===== Data segment =====

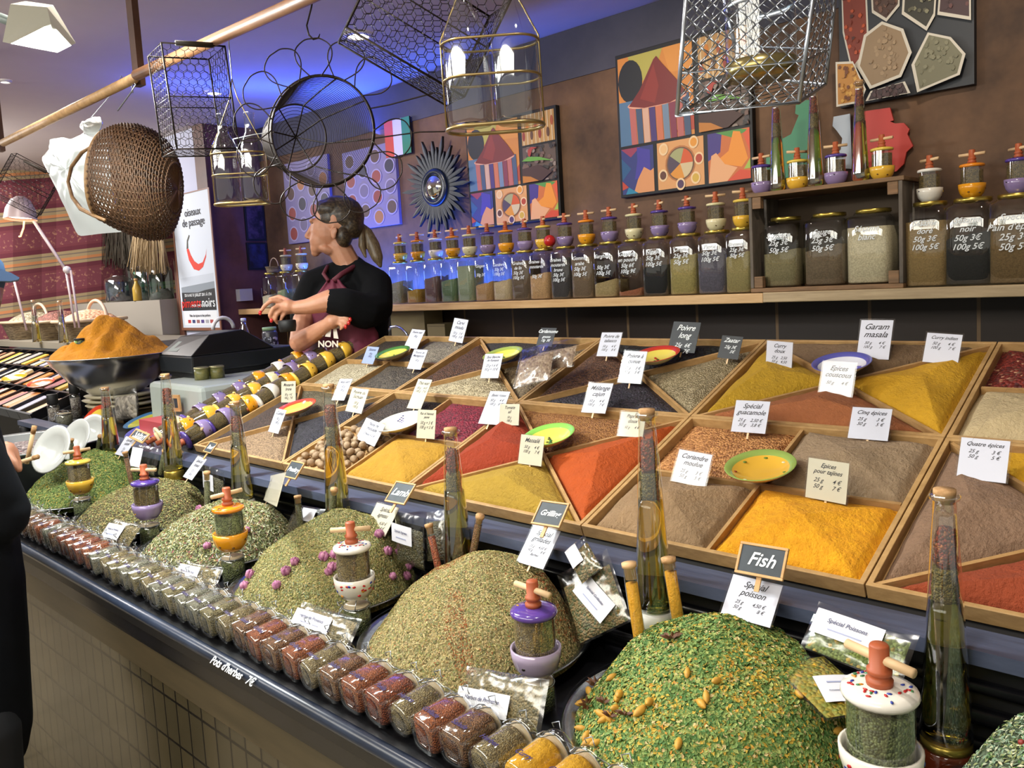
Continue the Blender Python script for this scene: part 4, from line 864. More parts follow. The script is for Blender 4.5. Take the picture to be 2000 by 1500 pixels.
# ---------------------------------------------------------------- herb heaps on steel dishes
def flakes(mb_cols, n, size, aspect, hf, cx, cy, R_, seed, name, parent_label, wts, clump=None, curl=.35, zoff=.0015):
    rng = np.random.default_rng(seed); rr = R_ * np.sqrt(rng.random(n)) ; th = rng.random(n) * 2 * PI
    x = cx + rr * np.cos(th); y = cy + rr * np.sin(th); z = hf(x, y)
    e = .002; gx = (hf(x + e, y) - z) / e; gy = (hf(x, y + e) - z) / e
    N = np.stack([-gx, -gy, np.ones(n)], 1) + rng.normal(0, curl, (n, 3)); N /= np.linalg.norm(N, axis=1)[:, None]
    A = rng.normal(0, 1, (n, 3)); A -= (A * N).sum(1)[:, None] * N; A /= np.linalg.norm(A, axis=1)[:, None]; B = np.cross(N, A)
    s = size * rng.uniform(.55, 1.3, n); P = np.stack([x, y, z + zoff + rng.random(n) * .002], 1)
    V = np.stack([P - A * s[:, None], P - B * (s * aspect)[:, None] + N * (s * .25)[:, None], P + A * s[:, None], P + B * (s * aspect)[:, None] + N * (s * .15)[:, None]], 1).reshape(-1, 3)
    me = bpy.data.meshes.new(name); me.from_pydata(V.tolist(), [], [(4*i, 4*i+1, 4*i+2, 4*i+3) for i in range(n)])
    w_ = np.array(wts, float); 
    if clump is not None:
        q = clump(x, y); idx = np.array([rng.choice(len(w_), p=(lambda v: v / v.sum())(w_ * (1 + 0 * a) if a < .5 else np.array(clump.alt))) for a in q])
    else: idx = rng.choice(len(w_), size=n, p=w_ / w_.sum())
    for m in mb_cols: me.materials.append(m)
    me.polygons.foreach_set('material_index', idx.astype(np.int32)); me.update()
    o = bpy.data.objects.new(name, me); COL.objects.link(o); return o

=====

- **Directions**
Every line above should be returned word for word, with the pictures left behind.

- **Output of the task**
Continue the Blender Python script for this scene: part 4, from line 864. More parts follow. The script is for Blender 4.5. Take the picture to be 2000 by 1500 pixels.
# ---------------------------------------------------------------- herb heaps on steel dishes
def flakes(mb_cols, n, size, aspect, hf, cx, cy, R_, seed, name, parent_label, wts, clump=None, curl=.35, zoff=.0015):
    rng = np.random.default_rng(seed); rr = R_ * np.sqrt(rng.random(n)) ; th = rng.random(n) * 2 * PI
    x = cx + rr * np.cos(th); y = cy + rr * np.sin(th); z = hf(x, y)
    e = .002; gx = (hf(x + e, y) - z) / e; gy = (hf(x, y + e) - z) / e
    N = np.stack([-gx, -gy, np.ones(n)], 1) + rng.normal(0, curl, (n, 3)); N /= np.linalg.norm(N, axis=1)[:, None]
    A = rng.normal(0, 1, (n, 3)); A -= (A * N).sum(1)[:, None] * N; A /= np.linalg.norm(A, axis=1)[:, None]; B = np.cross(N, A)
    s = size * rng.uniform(.55, 1.3, n); P = np.stack([x, y, z + zoff + rng.random(n) * .002], 1)
    V = np.stack([P - A * s[:, None], P - B * (s * aspect)[:, None] + N * (s * .25)[:, None], P + A * s[:, None], P + B * (s * aspect)[:, None] + N * (s * .15)[:, None]], 1).reshape(-1, 3)
    me = bpy.data.meshes.new(name); me.from_pydata(V.tolist(), [], [(4*i, 4*i+1, 4*i+2, 4*i+3) for i in range(n)])
    w_ = np.array(wts, float); 
    if clump is not None:
        q = clump(x, y); idx = np.array([rng.choice(len(w_), p=(lambda v: v / v.sum())(w_ * (1 + 0 * a) if a < .5 else np.array(clump.alt))) for a in q])
    else: idx = rng.choice(len(w_), size=n, p=w_ / w_.sum())
    for m in mb_cols: me.materials.append(m)
    me.polygons.foreach_set('material_index', idx.astype(np.int32)); me.update()
    o = bpy.data.objects.new(name, me); COL.objects.link(o); return o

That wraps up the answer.